Duo de Juiz de Fora debuta com disco cheio de sombras, poesia e certa dose de mistério
Por Luiz Athayde
Passado 1 ano desde seu surgimento, eis que a Permaneço Deitada acaba de editar o primeiro álbum. Composto por Bira L. Silva (vocais) e Yugh Synth (sintetizadores), o projeto com cara e sonoridade de banda é novo, mas seus integrantes, dada a velocidade com que as coisas no meio musical acontecem, ainda ostentam outras atividades.
O vocalista é um incansável guerrilheiro do subterrâneo gótico, atuando como CEO do carimbo independente Plutão em Pedaços, produtor na Noite em Claro – Goth JF, e ainda como frente das bandas Poetisa Dissecada, Opium Eater e Cova de Laços; esta última tendo o talentoso Yugh no comando dos teclados.
Por último, mas longe de ser menos importante, ele ainda se mostra um ás de espadas na hora de escrever; vide o zine digital Tumbas de Aquarela, focado em entrevistas com músicos e artistas do cenário nacional.
O que parece ser uma rasgação de seda é, na verdade, para traçar um panorama da carreira de ambos, até resultar neste singular trabalho discográfico intitulado Dedicado aos Caracóis.
Naturalmente assinado e lançado pelo duo, o registro apresenta 8 faixas meticulosamente pensadas sob o prisma da numerologia, ou, algo próximo disso, já que Bira é um entusiasta pelo número 4; tanto no lado A quanto no lado B e claro, data de lançamento 04/04.
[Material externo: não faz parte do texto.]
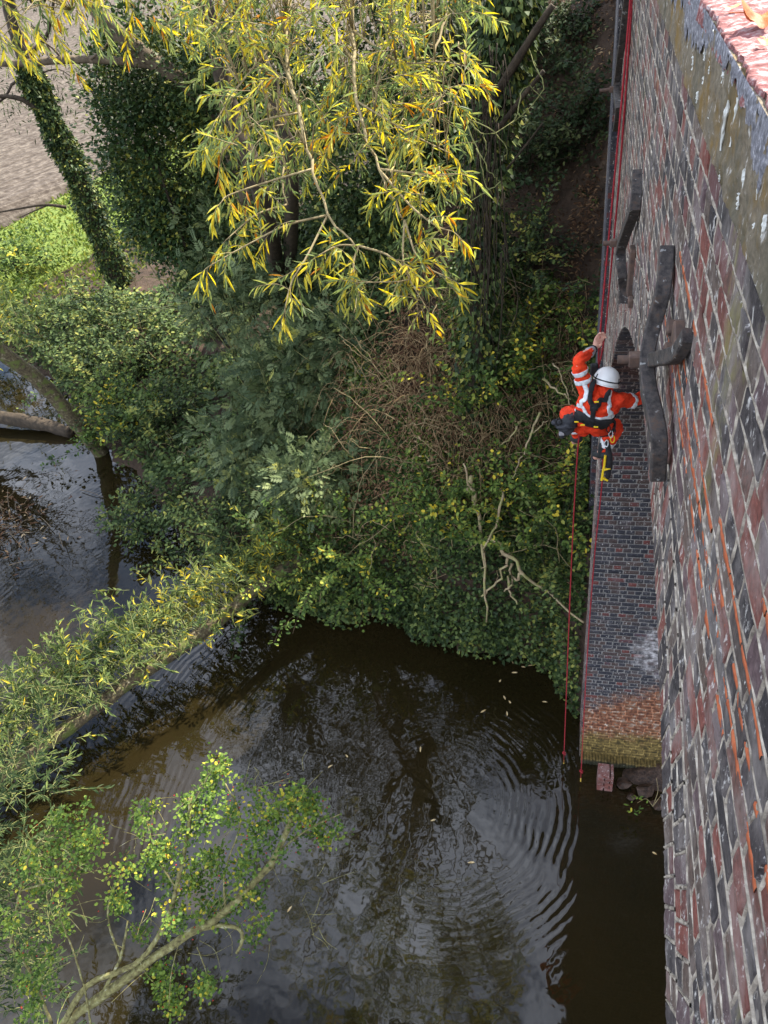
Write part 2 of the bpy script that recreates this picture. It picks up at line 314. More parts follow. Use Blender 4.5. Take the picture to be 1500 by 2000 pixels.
def tide(t, gp, col, gain=1.0):
    """river-level stains on the abutment: spalled orange zone, ochre algae, a white lime patch"""
    K = t.links.new; sx = N(t, 'ShaderNodeSeparateXYZ'); K(gp.outputs['Position'], sx.inputs[0])
    n = N(t, 'ShaderNodeTexNoise'); n.inputs['Scale'].default_value = 4.5; n.inputs['Detail'].default_value = 7; n.inputs['Roughness'].default_value = .65; K(gp.outputs['Position'], n.inputs['Vector'])
    def msk(z0, z1, xs=0.0, amt=.9):
        a = N(t, 'ShaderNodeMath', operation='MULTIPLY_ADD'); a.inputs[1].default_value = amt; K(n.outputs['Fac'], a.inputs[0]); K(sx.outputs['Z'], a.inputs[2])
        c = N(t, 'ShaderNodeMath', operation='MULTIPLY_ADD'); c.inputs[1].default_value = xs; K(sx.outputs['X'], c.inputs[0]); K(a.outputs[0], c.inputs[2])
        r = N(t, 'ShaderNodeMapRange'); r.inputs[1].default_value = z0; r.inputs[2].default_value = z1; r.inputs[3].default_value = 1; r.inputs[4].default_value = 0; K(c.outputs[0], r.inputs[0]); return r.outputs[0]
    n2 = N(t, 'ShaderNodeTexNoise'); n2.inputs['Scale'].default_value = 14; n2.inputs['Detail'].default_value = 8; K(gp.outputs['Position'], n2.inputs['Vector'])
    for f, stops in ((msk(1.95, 2.35, -.6, 1.5), [(.36, (.085, .036, .024)), (.5, (.20, .082, .042)), (.60, (.22, .14, .095)), (.72, (.34, .30, .26))]),
                     (msk(1.05, 1.45, -.1, 1.0), [(.34, (.050, .037, .014)), (.5, (.135, .094, .030)), (.68, (.20, .145, .05))]),
                     (msk(.18, .26, 0, .2), [(.3, (.02, .022, .014)), (.6, (.06, .06, .035)), (.75, (.3, .3, .24))])):
        r = ramp(t, [(p_, tuple(min(.8, q_*gain) for q_ in c_)) for p_, c_ in stops], n2.outputs['Fac']); mi = N(t, 'ShaderNodeMix', data_type='RGBA'); K(f, mi.inputs[0]); K(col, mi.inputs[6]); K(r.outputs[0], mi.inputs[7]); col = mi.outputs[2]
    # lime bloom patch
    vm = N(t, 'ShaderNodeVectorMath', operation='SUBTRACT'); K(gp.outputs['Position'], vm.inputs[0]); vm.inputs[1].default_value = LIME
    sc = N(t, 'ShaderNodeVectorMath', operation='MULTIPLY'); K(vm.outputs[0], sc.inputs[0]); sc.inputs[1].default_value = (1.9, .5, 1.15)
    ln = N(t, 'ShaderNodeVectorMath', operation='LENGTH'); K(sc.outputs[0], ln.inputs[0])
    ad = N(t, 'ShaderNodeMath', operation='MULTIPLY_ADD'); ad.inputs[1].default_value = 1.9; K(n.outputs['Fac'], ad.inputs[0]); K(ln.outputs['Value'], ad.inputs[2])
    r = N(t, 'ShaderNodeMapRange'); r.inputs[1].default_value = 1.65; r.inputs[2].default_value = 1.15; K(ad.outputs[0], r.inputs[0])
    rr = ramp(t, [(.36, (.10, .09, .09)), (.5, (.30, .28, .28)), (.66, (.62, .60, .60))], n2.outputs['Fac']); mi = N(t, 'ShaderNodeMix', data_type='RGBA'); K(r.outputs[0], mi.inputs[0]); K(col, mi.inputs[6]); K(rr.outputs[0], mi.inputs[7])
    return mi.outputs[2]
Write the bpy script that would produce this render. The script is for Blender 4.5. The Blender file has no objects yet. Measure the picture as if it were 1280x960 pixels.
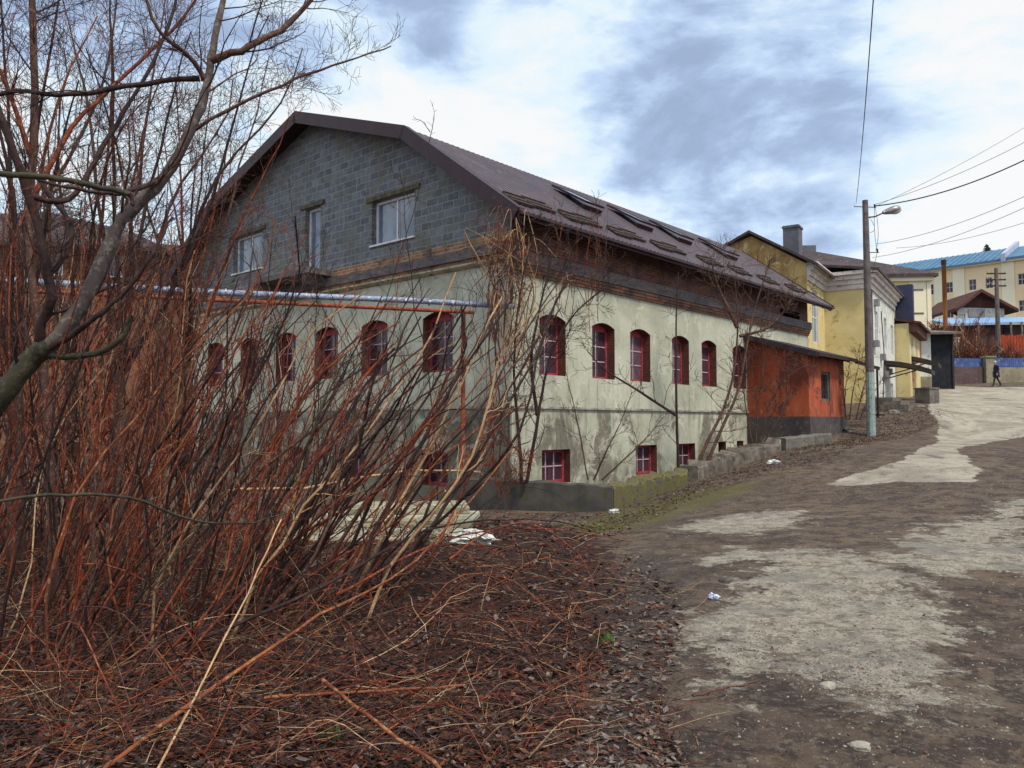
import bpy, bmesh, math, random
import numpy as np
from mathutils import Vector, Matrix
from mathutils.geometry import tessellate_polygon
SC = bpy.context.scene
COL = SC.collection
R = math.radians
rnd = random.Random(7)

# ------------------------------------------------------------ camera
FPX = 972.0
CAM_H = 1.6
PITCH = math.atan(48 / FPX)
cd = bpy.data.cameras.new('camera'); cam = bpy.data.objects.new('camera', cd); COL.objects.link(cam)
cd.sensor_width = 36; cd.lens = FPX / 1280 * 36; cd.clip_start = 0.05; cd.clip_end = 3000
cam.location = (0, 0, CAM_H); cam.rotation_euler = (R(90) + PITCH, 0, 0)
SC.camera = cam
_F = np.array([0, math.cos(PITCH), math.sin(PITCH)]); _U = np.array([0, -math.sin(PITCH), math.cos(PITCH)])
def ray(px, py): return _F + np.array([1., 0, 0]) * (px - 640) / FPX + _U * (480 - py) / FPX
def at(px, py, Y):
    r = ray(px, py); return np.array([0, 0, CAM_H]) + r * (Y / r[1])
def vdir(px, py):
    r = ray(px, py); return r / np.linalg.norm(r)

# ------------------------------------------------------------ world, sun, exposure
SUN_EL, SUN_AZ = 56, 146     # azimuth clockwise from +Y: behind the camera to the right
w = bpy.data.worlds.new('World'); SC.world = w; w.use_nodes = True
nt = w.node_tree; nt.nodes.clear()
def N(nt, t, **k):
    n = nt.nodes.new(t)
    for a, v in k.items():
        if a.startswith('i_'):
            n.inputs[a[2:].replace('_', ' ')].default_value = v
        else: setattr(n, a, v)
    return n
L = lambda nt, a, b: nt.links.new(a, b)
out = N(nt, 'ShaderNodeOutputWorld')
sky = N(nt, 'ShaderNodeTexSky', sky_type='NISHITA', sun_disc=False, sun_elevation=R(SUN_EL), sun_rotation=R(SUN_AZ))
sky.air_density = 1.2; sky.dust_density = 1.5
bg1 = N(nt, 'ShaderNodeBackground'); bg1.inputs['Strength'].default_value = 0.12
L(nt, sky.outputs[0], bg1.inputs['Color'])
tc = N(nt, 'ShaderNodeTexCoord')
mp = N(nt, 'ShaderNodeMapping'); mp.inputs['Scale'].default_value = (1, 1, 2.4)
L(nt, tc.outputs['Generated'], mp.inputs['Vector'])
def wmath(op, a, b=None, c=None):
    m = N(nt, 'ShaderNodeMath', operation=op)
    for i, v in enumerate((a, b, c)):
        if v is None: continue
        if hasattr(v, 'is_linked') or hasattr(v, 'links'): L(nt, v, m.inputs[i])
        else: m.inputs[i].default_value = v
    return m.outputs[0]
nz = N(nt, 'ShaderNodeTexNoise'); nz.inputs['Scale'].default_value = 3.1; nz.inputs['Detail'].default_value = 6
nz.inputs['Roughness'].default_value = 0.58; nz.inputs['Distortion'].default_value = 0.35
L(nt, mp.outputs[0], nz.inputs['Vector'])
val = wmath('MULTIPLY_ADD', nz.outputs['Fac'], 3.1, -0.84)
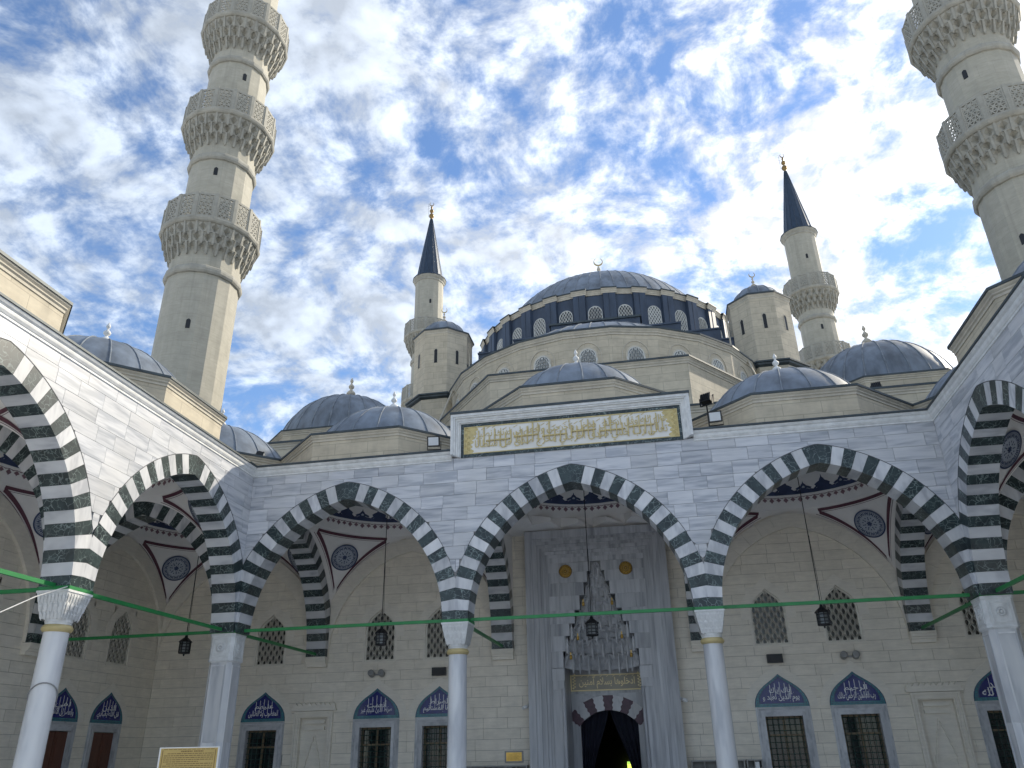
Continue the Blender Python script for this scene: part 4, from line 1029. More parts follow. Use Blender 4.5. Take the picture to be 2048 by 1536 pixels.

Mais que isso, ali estão as influências sônicas da dupla mineira de Juiz de Fora, que vão dos lamentos e a poesia de Nick Cave a dramaticidade do Sopor Aeternus, além das referências simbólicas remetidas ao lendário cineasta chileno-francês Alejandro Jodorowsky – praticamente uma constante na formação artística desta formação.
A resultante poderia ser um mix genérico do que foi citado, mas não foi o caso. Não somente pelas músicas serem todas em português, mas pela leitura particular dos ídolos sônicos (ou não), o duo trouxe algo diferente, em especial do que anda rolando no perímetro nacional; composições de teor simples, mas de densidade triplicada, carregada pela emoção do qual Bira entoa suas poesias
E tudo isso ambientado por camadas fúnebres e certas nuances psicodélicas. O que também não significa que não haja momentos mais diretos, como é o caso de “Incensos de Canela”, previamente lançada como single e aperitivo antes do disco; rock gótico nos moldes de um Rozz Williams mais produzido e igualmente melódico.
Mas “Palavras Foscas” é a que abre e traz de forma curiosa e inconsciente atmosferas que remetem aos primeiros dias da banda gothic/doom metal conterrânea Silent Cry, mas obviamente sem as guitarras pesadas.
Em uma intro fora dos padrões do gothic rock, ou seja, com contratempo, “Tar” apresenta o vocalista em seu modo mais spoken word para contar melhor sua história. E por falar em Jodorowsky, “tudo é arte quando é feito com amor…”, é a intro da faixa “A Essência do Vidro”, do qual o mestre da sétima arte sintetiza sua visão de mundo através da intensidade que a arte em geral é criada.
Curiosamente, um dos pontos fortes do álbum não passa nem perto de uma programação normal de rádio. “Oratória do Fogo (O Enterro do Caracol)” é, como o título já denota, fúnebre, mas ao mesmo tempo um esboço neofolk/dark ambient de projeções espaciais. E é por isso mesmo que será uma faixa que dificilmente passará incólume a quem ouvir – tanto positivamente quanto negativamente.
É bem verdade que Dedicado aos Caracóis não serve a todos os paladares, afinal, estamos diante de uma peça oriunda de um nicho que nasceu no underground e, se algum dia vir a falecer, será nas suas mesmas entranhas.
Todavia, para tudo existem dois lados, e quando se trata de música, não há porque haver drama: é um álbum feito com um cuidado tão notável – a começar pela arte fantástica da capa, assinada por Cadavres Exquis – que deveria ser lei no Brasil. Além de inspirado, mas sobretudo recomendado para quem detesta ficar na zona de conforto dos “The Sisters” e “The Missions” da vida. Em suma, é disco para além da 1ª arte.